I would personnally not want to deploy the webapp directly from 
subversion, although this can certainly work.
I would rather setup a build process and continuous integration and 
create a zip file or a war file from the sources in subversion.
You would need to use a continuous integration server (CruiseControl, 
Hudson, ...) and a repository to store the various versions of your war 
or zip file.
Ideally your web application should load the environment (server) 
dependent data from property files.
On my project we are generating the environment dependent property files 
from data stored in a LDAP server.
We have a custom schema with the property keys defined as attributes, 
and we create one entry (or one subtree) for each environment.

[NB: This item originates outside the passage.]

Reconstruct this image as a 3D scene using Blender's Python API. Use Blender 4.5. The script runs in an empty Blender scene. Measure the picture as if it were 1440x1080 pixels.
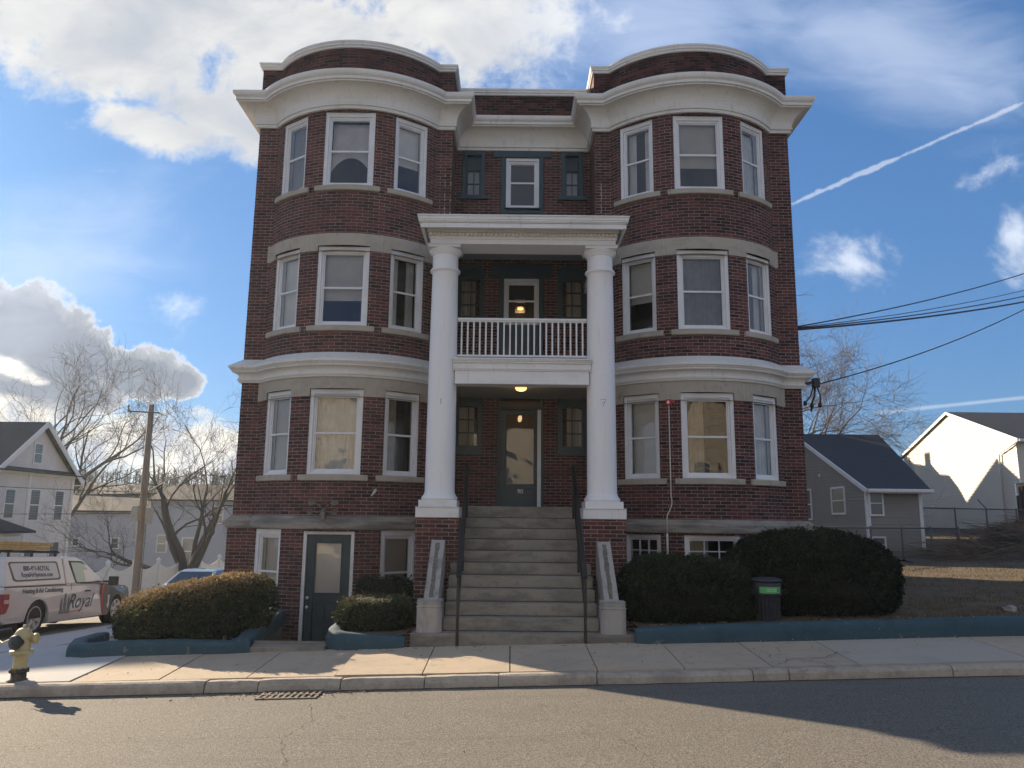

The script which generates the properties for one given environment uses 
property files templates and replaces the tokens in these templates with 
the values contained in LDAP.



On 11/4/10 11:45 AM, Ludwig, Michael wrote:
> Our web app source code is stored in Subversion. It's not Java, it's a script app. It
needs to be deployed to various servers, and some configuration data needs to be taken into
> There is no automation at the moment, but I'm about to change that. I'm presently cobbling
together a script to build patches for existing installations using the SvnAnt interface to
Subversion. Looks like it's got everything I need.
> I prefer patches because the entirety of the files in the site is simply too large.

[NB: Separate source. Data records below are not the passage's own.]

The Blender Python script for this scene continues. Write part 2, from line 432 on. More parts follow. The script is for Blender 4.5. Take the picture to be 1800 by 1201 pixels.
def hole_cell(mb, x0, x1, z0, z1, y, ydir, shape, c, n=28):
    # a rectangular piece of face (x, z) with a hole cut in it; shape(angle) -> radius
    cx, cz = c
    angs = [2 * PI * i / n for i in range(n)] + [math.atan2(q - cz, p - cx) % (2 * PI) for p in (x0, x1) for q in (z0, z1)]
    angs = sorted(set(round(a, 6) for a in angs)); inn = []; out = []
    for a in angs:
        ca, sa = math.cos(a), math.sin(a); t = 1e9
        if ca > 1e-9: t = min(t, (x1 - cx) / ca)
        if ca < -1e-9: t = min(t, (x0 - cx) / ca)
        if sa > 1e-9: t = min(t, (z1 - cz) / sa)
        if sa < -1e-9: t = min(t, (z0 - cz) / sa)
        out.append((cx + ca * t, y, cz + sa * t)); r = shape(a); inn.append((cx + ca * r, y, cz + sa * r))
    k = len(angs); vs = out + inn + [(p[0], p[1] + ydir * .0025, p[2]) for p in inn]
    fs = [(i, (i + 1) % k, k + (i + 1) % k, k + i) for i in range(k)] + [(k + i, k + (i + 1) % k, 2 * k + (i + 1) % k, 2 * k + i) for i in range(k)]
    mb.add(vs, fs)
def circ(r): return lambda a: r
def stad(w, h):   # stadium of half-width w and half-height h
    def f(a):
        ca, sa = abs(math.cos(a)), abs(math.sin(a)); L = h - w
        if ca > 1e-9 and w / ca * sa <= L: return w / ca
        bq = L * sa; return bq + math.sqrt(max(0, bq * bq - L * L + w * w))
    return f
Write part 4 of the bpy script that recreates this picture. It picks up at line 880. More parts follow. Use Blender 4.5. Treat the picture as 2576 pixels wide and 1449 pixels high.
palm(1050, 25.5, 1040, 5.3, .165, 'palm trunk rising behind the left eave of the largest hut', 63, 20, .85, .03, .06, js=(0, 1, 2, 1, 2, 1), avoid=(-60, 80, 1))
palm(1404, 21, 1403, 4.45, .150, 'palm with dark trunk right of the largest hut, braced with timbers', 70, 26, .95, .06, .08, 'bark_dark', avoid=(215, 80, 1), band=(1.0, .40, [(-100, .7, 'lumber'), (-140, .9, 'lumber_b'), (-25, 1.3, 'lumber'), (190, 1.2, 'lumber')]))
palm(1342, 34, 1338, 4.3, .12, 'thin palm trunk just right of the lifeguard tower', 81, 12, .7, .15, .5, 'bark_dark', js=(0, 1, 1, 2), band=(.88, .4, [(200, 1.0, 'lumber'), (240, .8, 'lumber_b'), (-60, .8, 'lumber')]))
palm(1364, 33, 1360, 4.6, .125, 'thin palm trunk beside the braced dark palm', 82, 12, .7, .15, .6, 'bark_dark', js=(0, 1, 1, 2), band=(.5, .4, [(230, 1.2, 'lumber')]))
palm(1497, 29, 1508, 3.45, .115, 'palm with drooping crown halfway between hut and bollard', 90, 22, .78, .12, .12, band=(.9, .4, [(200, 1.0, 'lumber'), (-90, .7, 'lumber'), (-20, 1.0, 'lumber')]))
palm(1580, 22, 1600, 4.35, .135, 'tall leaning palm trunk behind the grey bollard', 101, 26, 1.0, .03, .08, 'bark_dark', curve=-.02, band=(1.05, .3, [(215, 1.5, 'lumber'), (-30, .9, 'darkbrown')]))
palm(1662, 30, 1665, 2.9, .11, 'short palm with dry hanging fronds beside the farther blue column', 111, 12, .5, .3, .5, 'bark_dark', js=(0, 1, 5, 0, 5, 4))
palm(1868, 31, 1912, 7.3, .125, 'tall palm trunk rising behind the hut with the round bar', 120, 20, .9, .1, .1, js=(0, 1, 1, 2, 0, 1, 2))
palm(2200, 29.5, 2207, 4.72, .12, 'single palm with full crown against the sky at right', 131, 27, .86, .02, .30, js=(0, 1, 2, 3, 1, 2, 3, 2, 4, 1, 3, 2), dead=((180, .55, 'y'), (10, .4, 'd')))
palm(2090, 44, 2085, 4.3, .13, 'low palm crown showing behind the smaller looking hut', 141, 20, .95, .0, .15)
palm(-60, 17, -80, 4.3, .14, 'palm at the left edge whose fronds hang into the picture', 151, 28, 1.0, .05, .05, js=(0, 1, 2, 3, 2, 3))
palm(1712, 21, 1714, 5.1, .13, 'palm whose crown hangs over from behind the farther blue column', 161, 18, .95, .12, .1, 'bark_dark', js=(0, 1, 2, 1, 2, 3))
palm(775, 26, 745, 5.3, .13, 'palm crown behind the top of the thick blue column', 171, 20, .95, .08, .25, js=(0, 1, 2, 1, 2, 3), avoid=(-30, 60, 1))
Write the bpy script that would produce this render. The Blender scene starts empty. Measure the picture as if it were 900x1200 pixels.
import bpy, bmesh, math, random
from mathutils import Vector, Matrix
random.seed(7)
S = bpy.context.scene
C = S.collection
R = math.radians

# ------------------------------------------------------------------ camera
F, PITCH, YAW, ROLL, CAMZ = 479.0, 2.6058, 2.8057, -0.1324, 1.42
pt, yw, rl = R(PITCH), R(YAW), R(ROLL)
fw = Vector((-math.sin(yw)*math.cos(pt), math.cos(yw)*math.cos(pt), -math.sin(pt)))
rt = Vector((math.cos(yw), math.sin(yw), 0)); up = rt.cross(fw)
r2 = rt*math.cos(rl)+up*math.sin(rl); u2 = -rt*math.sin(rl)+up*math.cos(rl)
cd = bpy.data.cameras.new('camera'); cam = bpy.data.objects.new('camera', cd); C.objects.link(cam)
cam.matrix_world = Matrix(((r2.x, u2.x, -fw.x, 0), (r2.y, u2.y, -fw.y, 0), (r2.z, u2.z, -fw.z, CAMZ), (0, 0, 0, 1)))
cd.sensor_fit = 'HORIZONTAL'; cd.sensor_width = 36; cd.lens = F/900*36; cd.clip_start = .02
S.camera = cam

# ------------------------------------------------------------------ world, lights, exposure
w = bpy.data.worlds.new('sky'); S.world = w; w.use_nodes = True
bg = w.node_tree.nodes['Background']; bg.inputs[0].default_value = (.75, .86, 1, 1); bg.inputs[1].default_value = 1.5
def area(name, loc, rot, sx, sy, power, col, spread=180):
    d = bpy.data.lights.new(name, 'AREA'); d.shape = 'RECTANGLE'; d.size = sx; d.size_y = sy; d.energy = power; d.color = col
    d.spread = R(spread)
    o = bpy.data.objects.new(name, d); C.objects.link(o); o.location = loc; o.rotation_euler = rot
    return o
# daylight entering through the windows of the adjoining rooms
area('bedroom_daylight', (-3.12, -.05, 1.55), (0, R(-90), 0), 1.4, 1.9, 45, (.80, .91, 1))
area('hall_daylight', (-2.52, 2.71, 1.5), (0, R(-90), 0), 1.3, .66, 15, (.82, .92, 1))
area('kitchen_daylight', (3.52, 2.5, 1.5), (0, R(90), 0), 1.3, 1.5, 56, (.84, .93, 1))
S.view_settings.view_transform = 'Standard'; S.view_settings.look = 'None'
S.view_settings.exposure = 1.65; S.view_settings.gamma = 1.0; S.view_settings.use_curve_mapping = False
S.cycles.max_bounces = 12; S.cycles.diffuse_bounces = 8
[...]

> I think it's not too difficult to come up with a working concept of how state can be
determined and steps taken accordingly. State and steps? Well, let's say LIVE has a certain
version of the software deployed, which is basically a tag in SVN. In order to bring it up
to date, some rather trivial steps need to be performed, basically copy and delete, really
not much more in our case.
> I think my script just needs to know the pattern of the tag for a live version, then
find the most recent one (a tag containing a timestamp or something else that is sortable),
then determine the files that have been changed with respect to that tag, and also the deleted
files, then copy the updated files to the server, delete the deleted files on the server,
and perform any build action that might be required.
> Once I've made sure everything is deployed (maybe some checksumming), I can set the new
tag in the repository. Or rather, set the new tag beforehand, and then delete it if the deployment
goes wrong for some reason.
> Any thoughts on such a process you might want to share? Thanks!